Work to complete:
Reproduce all of the data that follows, character for character.

Given information:
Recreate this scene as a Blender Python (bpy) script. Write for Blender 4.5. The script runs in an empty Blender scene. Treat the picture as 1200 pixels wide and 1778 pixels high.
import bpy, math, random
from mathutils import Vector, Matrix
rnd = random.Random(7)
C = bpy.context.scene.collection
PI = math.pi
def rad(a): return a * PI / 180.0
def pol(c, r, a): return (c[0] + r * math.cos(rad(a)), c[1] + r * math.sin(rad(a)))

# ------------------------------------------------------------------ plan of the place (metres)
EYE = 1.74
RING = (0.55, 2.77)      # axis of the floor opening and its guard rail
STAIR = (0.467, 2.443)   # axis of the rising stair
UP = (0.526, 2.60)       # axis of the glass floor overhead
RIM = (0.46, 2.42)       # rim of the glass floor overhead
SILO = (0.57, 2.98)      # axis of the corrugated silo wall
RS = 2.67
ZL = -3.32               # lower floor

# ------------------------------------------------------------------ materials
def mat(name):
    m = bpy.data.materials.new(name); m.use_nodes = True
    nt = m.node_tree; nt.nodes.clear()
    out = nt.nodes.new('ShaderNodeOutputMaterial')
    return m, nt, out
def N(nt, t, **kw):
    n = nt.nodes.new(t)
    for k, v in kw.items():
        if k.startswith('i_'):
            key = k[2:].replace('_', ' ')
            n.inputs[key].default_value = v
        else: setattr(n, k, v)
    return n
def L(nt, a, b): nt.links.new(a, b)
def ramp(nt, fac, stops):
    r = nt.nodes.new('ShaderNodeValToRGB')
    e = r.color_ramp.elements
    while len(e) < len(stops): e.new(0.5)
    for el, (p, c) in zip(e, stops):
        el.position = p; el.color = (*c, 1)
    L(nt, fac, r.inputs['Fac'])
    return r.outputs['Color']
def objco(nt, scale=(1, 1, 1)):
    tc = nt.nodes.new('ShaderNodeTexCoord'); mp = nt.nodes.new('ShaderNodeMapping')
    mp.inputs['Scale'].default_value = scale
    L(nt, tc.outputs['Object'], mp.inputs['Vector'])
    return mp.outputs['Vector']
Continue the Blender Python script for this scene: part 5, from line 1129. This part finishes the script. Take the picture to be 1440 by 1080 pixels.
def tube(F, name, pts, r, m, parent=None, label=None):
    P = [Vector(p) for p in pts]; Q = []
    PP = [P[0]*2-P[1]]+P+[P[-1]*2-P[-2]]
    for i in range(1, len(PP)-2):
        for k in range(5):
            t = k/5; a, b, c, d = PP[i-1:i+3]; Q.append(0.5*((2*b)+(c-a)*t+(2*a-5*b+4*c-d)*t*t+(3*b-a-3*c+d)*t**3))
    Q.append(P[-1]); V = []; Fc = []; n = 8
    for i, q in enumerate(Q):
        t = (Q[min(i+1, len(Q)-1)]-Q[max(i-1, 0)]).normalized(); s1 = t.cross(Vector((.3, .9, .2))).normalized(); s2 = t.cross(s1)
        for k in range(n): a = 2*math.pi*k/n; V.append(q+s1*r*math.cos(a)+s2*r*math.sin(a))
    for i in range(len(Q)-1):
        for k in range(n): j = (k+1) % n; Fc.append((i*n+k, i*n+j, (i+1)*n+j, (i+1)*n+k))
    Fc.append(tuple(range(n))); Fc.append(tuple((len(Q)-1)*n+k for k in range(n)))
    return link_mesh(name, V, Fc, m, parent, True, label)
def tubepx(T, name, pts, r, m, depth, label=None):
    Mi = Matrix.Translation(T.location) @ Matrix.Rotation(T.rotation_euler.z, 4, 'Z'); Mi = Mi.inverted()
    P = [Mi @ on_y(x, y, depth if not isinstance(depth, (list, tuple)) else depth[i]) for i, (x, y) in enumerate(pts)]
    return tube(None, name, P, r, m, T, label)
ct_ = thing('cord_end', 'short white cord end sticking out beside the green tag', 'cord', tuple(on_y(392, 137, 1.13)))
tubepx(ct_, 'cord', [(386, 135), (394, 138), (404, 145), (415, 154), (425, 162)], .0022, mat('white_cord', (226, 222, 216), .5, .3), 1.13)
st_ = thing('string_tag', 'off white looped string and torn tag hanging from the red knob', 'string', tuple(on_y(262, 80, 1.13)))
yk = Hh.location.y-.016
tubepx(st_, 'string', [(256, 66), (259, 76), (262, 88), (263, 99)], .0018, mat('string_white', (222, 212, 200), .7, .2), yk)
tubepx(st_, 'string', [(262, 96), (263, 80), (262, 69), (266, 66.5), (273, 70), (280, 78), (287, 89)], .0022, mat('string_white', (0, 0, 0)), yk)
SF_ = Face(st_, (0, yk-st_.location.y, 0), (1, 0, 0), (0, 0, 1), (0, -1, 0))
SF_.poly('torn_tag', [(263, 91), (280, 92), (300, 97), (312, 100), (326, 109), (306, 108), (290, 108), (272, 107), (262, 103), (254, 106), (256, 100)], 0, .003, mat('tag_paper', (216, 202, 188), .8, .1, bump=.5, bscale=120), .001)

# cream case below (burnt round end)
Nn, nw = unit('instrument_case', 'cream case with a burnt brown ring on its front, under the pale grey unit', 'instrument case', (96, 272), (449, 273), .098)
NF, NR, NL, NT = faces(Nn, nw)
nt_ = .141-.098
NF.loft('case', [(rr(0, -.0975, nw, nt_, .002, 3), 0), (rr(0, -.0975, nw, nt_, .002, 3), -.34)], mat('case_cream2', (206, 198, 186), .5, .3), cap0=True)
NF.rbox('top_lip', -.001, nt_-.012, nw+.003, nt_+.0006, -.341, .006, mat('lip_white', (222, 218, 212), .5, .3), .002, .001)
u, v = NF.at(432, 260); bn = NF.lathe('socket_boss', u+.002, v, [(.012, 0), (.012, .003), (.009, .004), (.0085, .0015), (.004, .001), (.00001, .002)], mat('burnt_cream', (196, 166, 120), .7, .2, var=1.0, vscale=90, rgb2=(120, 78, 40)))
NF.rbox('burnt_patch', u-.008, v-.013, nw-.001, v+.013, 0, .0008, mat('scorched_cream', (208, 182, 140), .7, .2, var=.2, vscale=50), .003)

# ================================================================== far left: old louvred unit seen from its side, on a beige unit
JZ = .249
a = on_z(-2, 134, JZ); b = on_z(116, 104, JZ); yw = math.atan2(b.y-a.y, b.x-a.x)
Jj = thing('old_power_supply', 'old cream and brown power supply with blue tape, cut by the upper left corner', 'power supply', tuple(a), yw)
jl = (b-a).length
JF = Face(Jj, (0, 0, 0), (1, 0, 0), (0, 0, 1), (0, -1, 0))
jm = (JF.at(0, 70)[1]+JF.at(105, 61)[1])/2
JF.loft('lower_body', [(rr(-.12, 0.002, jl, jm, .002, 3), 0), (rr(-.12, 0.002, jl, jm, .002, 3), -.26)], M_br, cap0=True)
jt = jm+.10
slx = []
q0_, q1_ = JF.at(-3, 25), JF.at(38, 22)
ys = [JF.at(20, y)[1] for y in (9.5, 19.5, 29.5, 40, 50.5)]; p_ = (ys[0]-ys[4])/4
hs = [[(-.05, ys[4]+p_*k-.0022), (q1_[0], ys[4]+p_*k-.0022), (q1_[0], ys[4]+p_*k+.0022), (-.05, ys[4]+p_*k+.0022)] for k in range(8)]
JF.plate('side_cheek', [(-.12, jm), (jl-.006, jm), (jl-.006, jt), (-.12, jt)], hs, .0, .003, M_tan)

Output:
Recreate this scene as a Blender Python (bpy) script. Write for Blender 4.5. The script runs in an empty Blender scene. Treat the picture as 1200 pixels wide and 1778 pixels high.
import bpy, math, random
from mathutils import Vector, Matrix
rnd = random.Random(7)
C = bpy.context.scene.collection
PI = math.pi
def rad(a): return a * PI / 180.0
def pol(c, r, a): return (c[0] + r * math.cos(rad(a)), c[1] + r * math.sin(rad(a)))

# ------------------------------------------------------------------ plan of the place (metres)
EYE = 1.74
RING = (0.55, 2.77)      # axis of the floor opening and its guard rail
STAIR = (0.467, 2.443)   # axis of the rising stair
UP = (0.526, 2.60)       # axis of the glass floor overhead
RIM = (0.46, 2.42)       # rim of the glass floor overhead
SILO = (0.57, 2.98)      # axis of the corrugated silo wall
RS = 2.67
ZL = -3.32               # lower floor

# ------------------------------------------------------------------ materials
def mat(name):
    m = bpy.data.materials.new(name); m.use_nodes = True
    nt = m.node_tree; nt.nodes.clear()
    out = nt.nodes.new('ShaderNodeOutputMaterial')
    return m, nt, out
def N(nt, t, **kw):
    n = nt.nodes.new(t)
    for k, v in kw.items():
        if k.startswith('i_'):
            key = k[2:].replace('_', ' ')
            n.inputs[key].default_value = v
        else: setattr(n, k, v)
    return n
def L(nt, a, b): nt.links.new(a, b)
def ramp(nt, fac, stops):
    r = nt.nodes.new('ShaderNodeValToRGB')
    e = r.color_ramp.elements
    while len(e) < len(stops): e.new(0.5)
    for el, (p, c) in zip(e, stops):
        el.position = p; el.color = (*c, 1)
    L(nt, fac, r.inputs['Fac'])
    return r.outputs['Color']
def objco(nt, scale=(1, 1, 1)):
    tc = nt.nodes.new('ShaderNodeTexCoord'); mp = nt.nodes.new('ShaderNodeMapping')
    mp.inputs['Scale'].default_value = scale
    L(nt, tc.outputs['Object'], mp.inputs['Vector'])
    return mp.outputs['Vector']
Continue the Blender Python script for this scene: part 5, from line 1129. This part finishes the script. Take the picture to be 1440 by 1080 pixels.
def tube(F, name, pts, r, m, parent=None, label=None):
    P = [Vector(p) for p in pts]; Q = []
    PP = [P[0]*2-P[1]]+P+[P[-1]*2-P[-2]]
    for i in range(1, len(PP)-2):
        for k in range(5):
            t = k/5; a, b, c, d = PP[i-1:i+3]; Q.append(0.5*((2*b)+(c-a)*t+(2*a-5*b+4*c-d)*t*t+(3*b-a-3*c+d)*t**3))
    Q.append(P[-1]); V = []; Fc = []; n = 8
    for i, q in enumerate(Q):
        t = (Q[min(i+1, len(Q)-1)]-Q[max(i-1, 0)]).normalized(); s1 = t.cross(Vector((.3, .9, .2))).normalized(); s2 = t.cross(s1)
        for k in range(n): a = 2*math.pi*k/n; V.append(q+s1*r*math.cos(a)+s2*r*math.sin(a))
    for i in range(len(Q)-1):
        for k in range(n): j = (k+1) % n; Fc.append((i*n+k, i*n+j, (i+1)*n+j, (i+1)*n+k))
    Fc.append(tuple(range(n))); Fc.append(tuple((len(Q)-1)*n+k for k in range(n)))
    return link_mesh(name, V, Fc, m, parent, True, label)
def tubepx(T, name, pts, r, m, depth, label=None):
    Mi = Matrix.Translation(T.location) @ Matrix.Rotation(T.rotation_euler.z, 4, 'Z'); Mi = Mi.inverted()
    P = [Mi @ on_y(x, y, depth if not isinstance(depth, (list, tuple)) else depth[i]) for i, (x, y) in enumerate(pts)]
    return tube(None, name, P, r, m, T, label)
ct_ = thing('cord_end', 'short white cord end sticking out beside the green tag', 'cord', tuple(on_y(392, 137, 1.13)))
tubepx(ct_, 'cord', [(386, 135), (394, 138), (404, 145), (415, 154), (425, 162)], .0022, mat('white_cord', (226, 222, 216), .5, .3), 1.13)
st_ = thing('string_tag', 'off white looped string and torn tag hanging from the red knob', 'string', tuple(on_y(262, 80, 1.13)))
yk = Hh.location.y-.016
tubepx(st_, 'string', [(256, 66), (259, 76), (262, 88), (263, 99)], .0018, mat('string_white', (222, 212, 200), .7, .2), yk)
tubepx(st_, 'string', [(262, 96), (263, 80), (262, 69), (266, 66.5), (273, 70), (280, 78), (287, 89)], .0022, mat('string_white', (0, 0, 0)), yk)
SF_ = Face(st_, (0, yk-st_.location.y, 0), (1, 0, 0), (0, 0, 1), (0, -1, 0))
SF_.poly('torn_tag', [(263, 91), (280, 92), (300, 97), (312, 100), (326, 109), (306, 108), (290, 108), (272, 107), (262, 103), (254, 106), (256, 100)], 0, .003, mat('tag_paper', (216, 202, 188), .8, .1, bump=.5, bscale=120), .001)

# cream case below (burnt round end)
Nn, nw = unit('instrument_case', 'cream case with a burnt brown ring on its front, under the pale grey unit', 'instrument case', (96, 272), (449, 273), .098)
NF, NR, NL, NT = faces(Nn, nw)
nt_ = .141-.098
NF.loft('case', [(rr(0, -.0975, nw, nt_, .002, 3), 0), (rr(0, -.0975, nw, nt_, .002, 3), -.34)], mat('case_cream2', (206, 198, 186), .5, .3), cap0=True)
NF.rbox('top_lip', -.001, nt_-.012, nw+.003, nt_+.0006, -.341, .006, mat('lip_white', (222, 218, 212), .5, .3), .002, .001)
u, v = NF.at(432, 260); bn = NF.lathe('socket_boss', u+.002, v, [(.012, 0), (.012, .003), (.009, .004), (.0085, .0015), (.004, .001), (.00001, .002)], mat('burnt_cream', (196, 166, 120), .7, .2, var=1.0, vscale=90, rgb2=(120, 78, 40)))
NF.rbox('burnt_patch', u-.008, v-.013, nw-.001, v+.013, 0, .0008, mat('scorched_cream', (208, 182, 140), .7, .2, var=.2, vscale=50), .003)

# ================================================================== far left: old louvred unit seen from its side, on a beige unit
JZ = .249
a = on_z(-2, 134, JZ); b = on_z(116, 104, JZ); yw = math.atan2(b.y-a.y, b.x-a.x)
Jj = thing('old_power_supply', 'old cream and brown power supply with blue tape, cut by the upper left corner', 'power supply', tuple(a), yw)
jl = (b-a).length
JF = Face(Jj, (0, 0, 0), (1, 0, 0), (0, 0, 1), (0, -1, 0))
jm = (JF.at(0, 70)[1]+JF.at(105, 61)[1])/2
JF.loft('lower_body', [(rr(-.12, 0.002, jl, jm, .002, 3), 0), (rr(-.12, 0.002, jl, jm, .002, 3), -.26)], M_br, cap0=True)
jt = jm+.10
slx = []
q0_, q1_ = JF.at(-3, 25), JF.at(38, 22)
ys = [JF.at(20, y)[1] for y in (9.5, 19.5, 29.5, 40, 50.5)]; p_ = (ys[0]-ys[4])/4
hs = [[(-.05, ys[4]+p_*k-.0022), (q1_[0], ys[4]+p_*k-.0022), (q1_[0], ys[4]+p_*k+.0022), (-.05, ys[4]+p_*k+.0022)] for k in range(8)]
JF.plate('side_cheek', [(-.12, jm), (jl-.006, jm), (jl-.006, jt), (-.12, jt)], hs, .0, .003, M_tan)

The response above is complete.